Ian Woodroofe
Transportation Systems, Thales

GUANGZHOU is the fast-growing transport, industrial, financial and trade capital of southern China, and is currently constructing two extensions to its metro network. With the city's increasingly global profile, potential threats also rise.

The operations control centre for Guangzhou Metro Corp's Line 4 is a pioneering example of hacker-resistant technology (RG 3.05 p138), which is of growing importance to transport operators who are aware that they may be targeted by terrorist organisations.

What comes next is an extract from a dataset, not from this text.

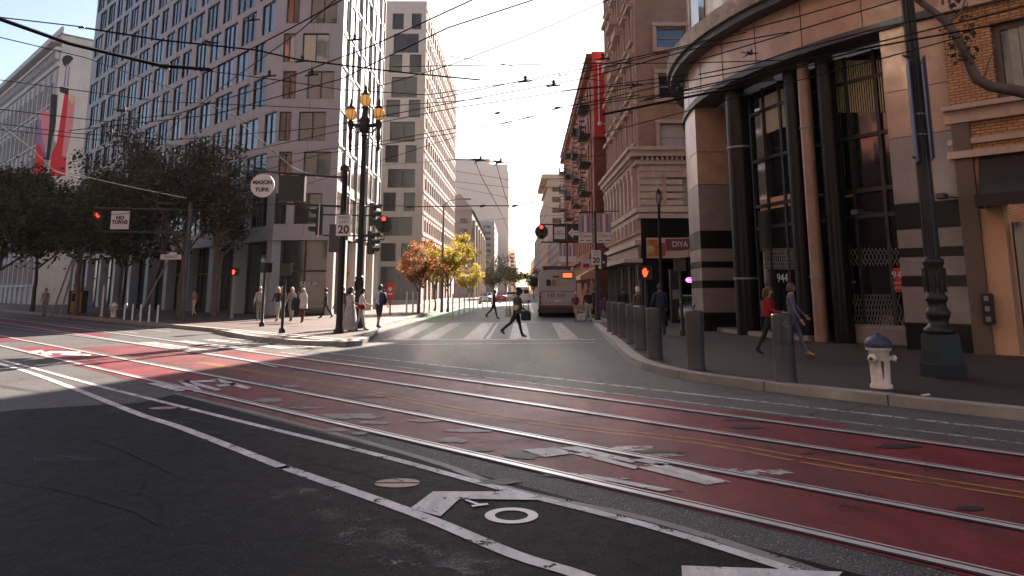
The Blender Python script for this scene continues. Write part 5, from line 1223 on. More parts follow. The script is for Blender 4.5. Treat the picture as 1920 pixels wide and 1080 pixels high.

The control centre has two functions, the optimisation of daily operations and the ability to deal with incidents quickly and effectively, enhancing security and safety for passengers and the operator.

Integrating safety and security technology enables the operator to monitor its entire network from a single site, providing faster reactions to safety and security threats, as well as efficient distribution of resources and improved communication with third parties, including other transport operators.

The metro's Supervisory Control & Data Acquisition system has two basic tasks. Firstly, it acquires real-time data from across the whole network, presenting information and images on a video wall to enable the main control centre to be operated by a small team.

The second function is to allow the supervisors to control all of the subsystems within the stations. If a fire were to break out, the Scada technology can inform the control centre of its location and allow operators to react rapidly to the incident by co-ordinating and instigating all necessary actions: illuminating exit signs, sounding warnings, immobilising lifts and escalators, controlling the ventilation system to help prevent a build-up of smoke, and using the communication and video surveillance systems to co-ordinate passenger evacuation.

The combination of all these systems in a centralised hub enables the operations control centre to maintain a complete overview of all aspects of the metro network, ensuring better management of day-to-day activities as well as crisis situations.

The extent to which the numerous control systems on a modern metro can be integrated is unique to each network, and attempting to promote a one-size-fits-all solution is impossible. From the outset or when upgrading, each operator must consider the needs of its particular network and analyse where integration will produce the greatest benefits. Cities which consider themselves at risk from terrorism may opt for technology which ensures emergency response processes and monitoring equipment are at the heart of their systems.